• **EXERCISE DETAILS**:
Copy the lines of the data below exactly, starting at the first and stopping after the line that contains "return tag(o, label, cat, group)"; include no pictures.

• **SUPPLIED DATA**:

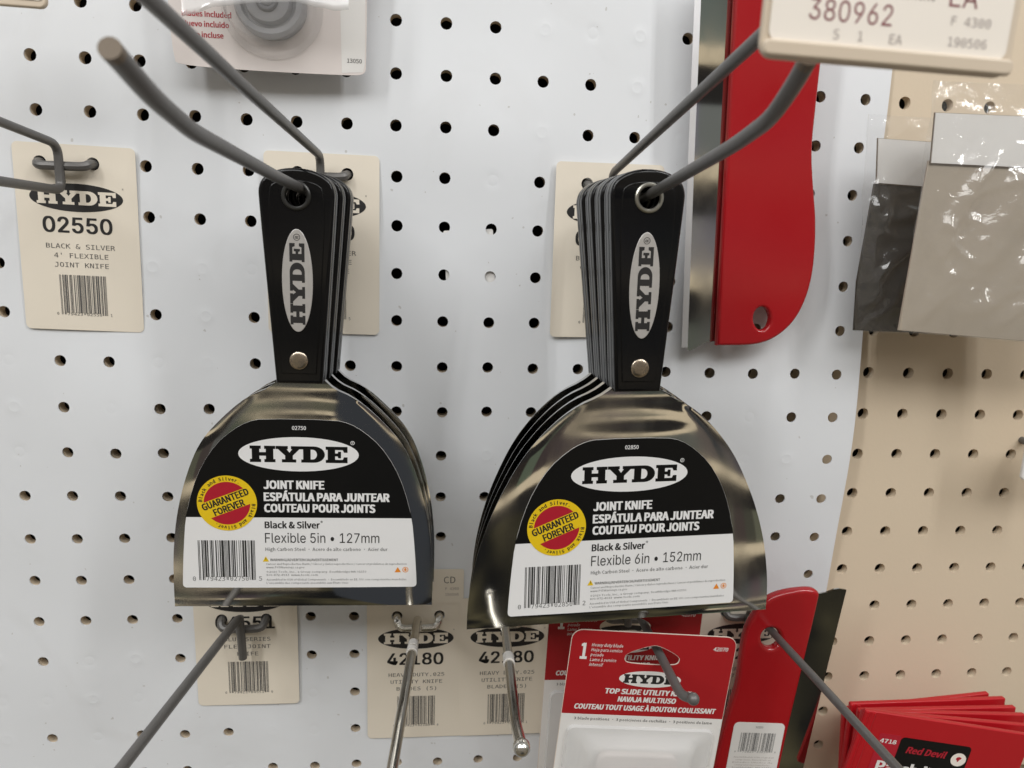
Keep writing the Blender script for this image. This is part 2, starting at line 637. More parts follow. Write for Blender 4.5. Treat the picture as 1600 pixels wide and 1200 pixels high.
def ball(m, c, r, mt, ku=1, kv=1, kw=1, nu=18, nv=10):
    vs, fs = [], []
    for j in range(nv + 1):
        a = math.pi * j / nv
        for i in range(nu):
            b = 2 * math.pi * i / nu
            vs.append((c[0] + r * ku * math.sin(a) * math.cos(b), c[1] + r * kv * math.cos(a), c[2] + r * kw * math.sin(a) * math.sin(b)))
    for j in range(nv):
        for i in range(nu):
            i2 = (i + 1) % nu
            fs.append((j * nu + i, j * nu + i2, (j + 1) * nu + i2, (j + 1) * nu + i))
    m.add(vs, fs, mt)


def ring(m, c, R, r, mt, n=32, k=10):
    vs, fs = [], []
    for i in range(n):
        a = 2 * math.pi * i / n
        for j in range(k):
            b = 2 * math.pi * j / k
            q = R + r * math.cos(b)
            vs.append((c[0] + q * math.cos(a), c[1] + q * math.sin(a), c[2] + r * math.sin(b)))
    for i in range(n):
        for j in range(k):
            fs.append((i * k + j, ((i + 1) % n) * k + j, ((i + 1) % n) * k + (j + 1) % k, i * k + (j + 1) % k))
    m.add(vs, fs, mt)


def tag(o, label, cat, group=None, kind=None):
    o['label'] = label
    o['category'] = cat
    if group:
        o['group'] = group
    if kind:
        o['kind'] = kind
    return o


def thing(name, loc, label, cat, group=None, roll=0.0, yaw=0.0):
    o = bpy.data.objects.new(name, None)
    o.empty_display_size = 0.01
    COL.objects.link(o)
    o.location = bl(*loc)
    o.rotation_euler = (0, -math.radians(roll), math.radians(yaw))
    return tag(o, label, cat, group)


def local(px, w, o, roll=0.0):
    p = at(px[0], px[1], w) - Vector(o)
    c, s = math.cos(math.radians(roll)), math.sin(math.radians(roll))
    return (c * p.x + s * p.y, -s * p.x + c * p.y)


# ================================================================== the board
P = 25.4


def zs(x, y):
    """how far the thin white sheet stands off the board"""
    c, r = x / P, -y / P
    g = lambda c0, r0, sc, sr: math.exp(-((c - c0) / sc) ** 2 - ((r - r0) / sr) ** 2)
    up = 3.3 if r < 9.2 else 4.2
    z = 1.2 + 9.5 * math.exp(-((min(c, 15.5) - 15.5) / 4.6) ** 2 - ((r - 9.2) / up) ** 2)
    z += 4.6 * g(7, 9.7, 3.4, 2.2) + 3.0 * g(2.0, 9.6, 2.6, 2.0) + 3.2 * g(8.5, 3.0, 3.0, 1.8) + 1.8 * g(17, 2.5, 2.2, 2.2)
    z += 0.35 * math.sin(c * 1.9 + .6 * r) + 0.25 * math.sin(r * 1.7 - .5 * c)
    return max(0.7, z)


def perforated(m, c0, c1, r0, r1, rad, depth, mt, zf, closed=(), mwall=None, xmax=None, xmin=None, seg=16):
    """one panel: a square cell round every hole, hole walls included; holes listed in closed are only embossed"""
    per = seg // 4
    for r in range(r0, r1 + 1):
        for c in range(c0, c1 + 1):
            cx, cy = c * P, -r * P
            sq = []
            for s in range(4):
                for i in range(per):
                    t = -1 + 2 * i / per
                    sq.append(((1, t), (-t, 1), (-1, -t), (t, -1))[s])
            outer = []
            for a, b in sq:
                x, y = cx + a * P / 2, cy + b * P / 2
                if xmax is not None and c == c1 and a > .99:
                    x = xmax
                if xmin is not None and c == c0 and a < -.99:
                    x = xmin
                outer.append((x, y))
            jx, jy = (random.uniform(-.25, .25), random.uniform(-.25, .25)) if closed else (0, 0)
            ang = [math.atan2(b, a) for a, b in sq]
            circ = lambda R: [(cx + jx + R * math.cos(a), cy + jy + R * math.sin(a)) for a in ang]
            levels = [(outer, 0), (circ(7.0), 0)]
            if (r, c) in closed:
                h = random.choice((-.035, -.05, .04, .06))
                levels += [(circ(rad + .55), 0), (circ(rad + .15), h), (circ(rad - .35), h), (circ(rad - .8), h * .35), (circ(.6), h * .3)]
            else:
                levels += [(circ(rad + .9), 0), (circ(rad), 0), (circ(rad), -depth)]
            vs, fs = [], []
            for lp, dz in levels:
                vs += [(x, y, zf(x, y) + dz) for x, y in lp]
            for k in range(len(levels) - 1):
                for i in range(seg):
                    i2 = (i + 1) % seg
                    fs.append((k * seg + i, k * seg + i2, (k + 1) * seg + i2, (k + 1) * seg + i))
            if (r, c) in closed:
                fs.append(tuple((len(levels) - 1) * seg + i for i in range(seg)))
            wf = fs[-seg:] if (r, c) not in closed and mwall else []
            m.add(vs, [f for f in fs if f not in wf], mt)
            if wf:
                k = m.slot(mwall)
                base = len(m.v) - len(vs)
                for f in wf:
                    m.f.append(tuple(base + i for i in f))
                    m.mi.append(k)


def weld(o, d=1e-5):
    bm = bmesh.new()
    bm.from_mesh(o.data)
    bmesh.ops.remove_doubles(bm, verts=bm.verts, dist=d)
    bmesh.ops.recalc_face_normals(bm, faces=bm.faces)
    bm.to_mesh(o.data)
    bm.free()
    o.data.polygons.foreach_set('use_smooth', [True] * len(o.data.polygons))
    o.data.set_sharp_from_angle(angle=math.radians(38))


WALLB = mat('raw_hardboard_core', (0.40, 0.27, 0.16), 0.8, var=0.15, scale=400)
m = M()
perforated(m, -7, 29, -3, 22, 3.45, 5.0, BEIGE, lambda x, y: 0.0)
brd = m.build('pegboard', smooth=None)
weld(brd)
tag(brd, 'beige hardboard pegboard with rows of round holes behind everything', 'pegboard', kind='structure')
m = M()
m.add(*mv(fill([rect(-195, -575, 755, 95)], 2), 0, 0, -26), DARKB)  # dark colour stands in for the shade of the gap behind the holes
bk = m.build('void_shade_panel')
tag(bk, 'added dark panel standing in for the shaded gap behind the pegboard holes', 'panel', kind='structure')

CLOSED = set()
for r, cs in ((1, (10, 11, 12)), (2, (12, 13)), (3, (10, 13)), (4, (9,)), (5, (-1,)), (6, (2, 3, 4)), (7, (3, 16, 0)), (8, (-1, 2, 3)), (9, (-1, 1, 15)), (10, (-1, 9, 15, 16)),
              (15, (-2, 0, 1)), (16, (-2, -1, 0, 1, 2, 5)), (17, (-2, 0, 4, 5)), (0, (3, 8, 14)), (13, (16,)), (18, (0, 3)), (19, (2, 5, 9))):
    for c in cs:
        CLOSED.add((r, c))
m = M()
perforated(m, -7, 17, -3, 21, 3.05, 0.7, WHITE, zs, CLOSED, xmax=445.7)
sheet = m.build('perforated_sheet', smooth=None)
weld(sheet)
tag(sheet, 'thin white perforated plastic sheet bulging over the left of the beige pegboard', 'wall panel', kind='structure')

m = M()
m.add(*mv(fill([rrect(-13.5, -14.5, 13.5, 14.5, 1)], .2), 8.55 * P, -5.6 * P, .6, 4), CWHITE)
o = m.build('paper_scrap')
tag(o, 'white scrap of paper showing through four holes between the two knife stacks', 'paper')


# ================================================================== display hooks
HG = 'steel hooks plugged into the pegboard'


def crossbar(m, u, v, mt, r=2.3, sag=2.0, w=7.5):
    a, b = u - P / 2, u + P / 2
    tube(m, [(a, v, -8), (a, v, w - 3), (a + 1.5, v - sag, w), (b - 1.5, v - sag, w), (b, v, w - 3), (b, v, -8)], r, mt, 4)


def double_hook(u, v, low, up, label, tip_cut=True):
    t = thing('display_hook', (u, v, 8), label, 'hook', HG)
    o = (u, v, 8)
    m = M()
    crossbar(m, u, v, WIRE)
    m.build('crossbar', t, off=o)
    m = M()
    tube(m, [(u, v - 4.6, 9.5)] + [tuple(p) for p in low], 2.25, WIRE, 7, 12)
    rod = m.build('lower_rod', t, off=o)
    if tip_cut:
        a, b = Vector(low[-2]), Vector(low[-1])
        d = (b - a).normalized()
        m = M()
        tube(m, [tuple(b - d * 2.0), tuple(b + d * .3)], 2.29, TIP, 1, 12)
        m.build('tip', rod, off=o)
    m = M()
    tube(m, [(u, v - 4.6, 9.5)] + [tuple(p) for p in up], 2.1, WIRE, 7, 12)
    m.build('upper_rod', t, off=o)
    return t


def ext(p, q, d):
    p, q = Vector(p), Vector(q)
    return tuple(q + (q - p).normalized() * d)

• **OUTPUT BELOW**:
Keep writing the Blender script for this image. This is part 2, starting at line 637. More parts follow. Write for Blender 4.5. Treat the picture as 1600 pixels wide and 1200 pixels high.
def ball(m, c, r, mt, ku=1, kv=1, kw=1, nu=18, nv=10):
    vs, fs = [], []
    for j in range(nv + 1):
        a = math.pi * j / nv
        for i in range(nu):
            b = 2 * math.pi * i / nu
            vs.append((c[0] + r * ku * math.sin(a) * math.cos(b), c[1] + r * kv * math.cos(a), c[2] + r * kw * math.sin(a) * math.sin(b)))
    for j in range(nv):
        for i in range(nu):
            i2 = (i + 1) % nu
            fs.append((j * nu + i, j * nu + i2, (j + 1) * nu + i2, (j + 1) * nu + i))
    m.add(vs, fs, mt)


def ring(m, c, R, r, mt, n=32, k=10):
    vs, fs = [], []
    for i in range(n):
        a = 2 * math.pi * i / n
        for j in range(k):
            b = 2 * math.pi * j / k
            q = R + r * math.cos(b)
            vs.append((c[0] + q * math.cos(a), c[1] + q * math.sin(a), c[2] + r * math.sin(b)))
    for i in range(n):
        for j in range(k):
            fs.append((i * k + j, ((i + 1) % n) * k + j, ((i + 1) % n) * k + (j + 1) % k, i * k + (j + 1) % k))
    m.add(vs, fs, mt)


def tag(o, label, cat, group=None, kind=None):
    o['label'] = label
    o['category'] = cat
    if group:
        o['group'] = group
    if kind:
        o['kind'] = kind
    return o


def thing(name, loc, label, cat, group=None, roll=0.0, yaw=0.0):
    o = bpy.data.objects.new(name, None)
    o.empty_display_size = 0.01
    COL.objects.link(o)
    o.location = bl(*loc)
    o.rotation_euler = (0, -math.radians(roll), math.radians(yaw))
    return tag(o, label, cat, group)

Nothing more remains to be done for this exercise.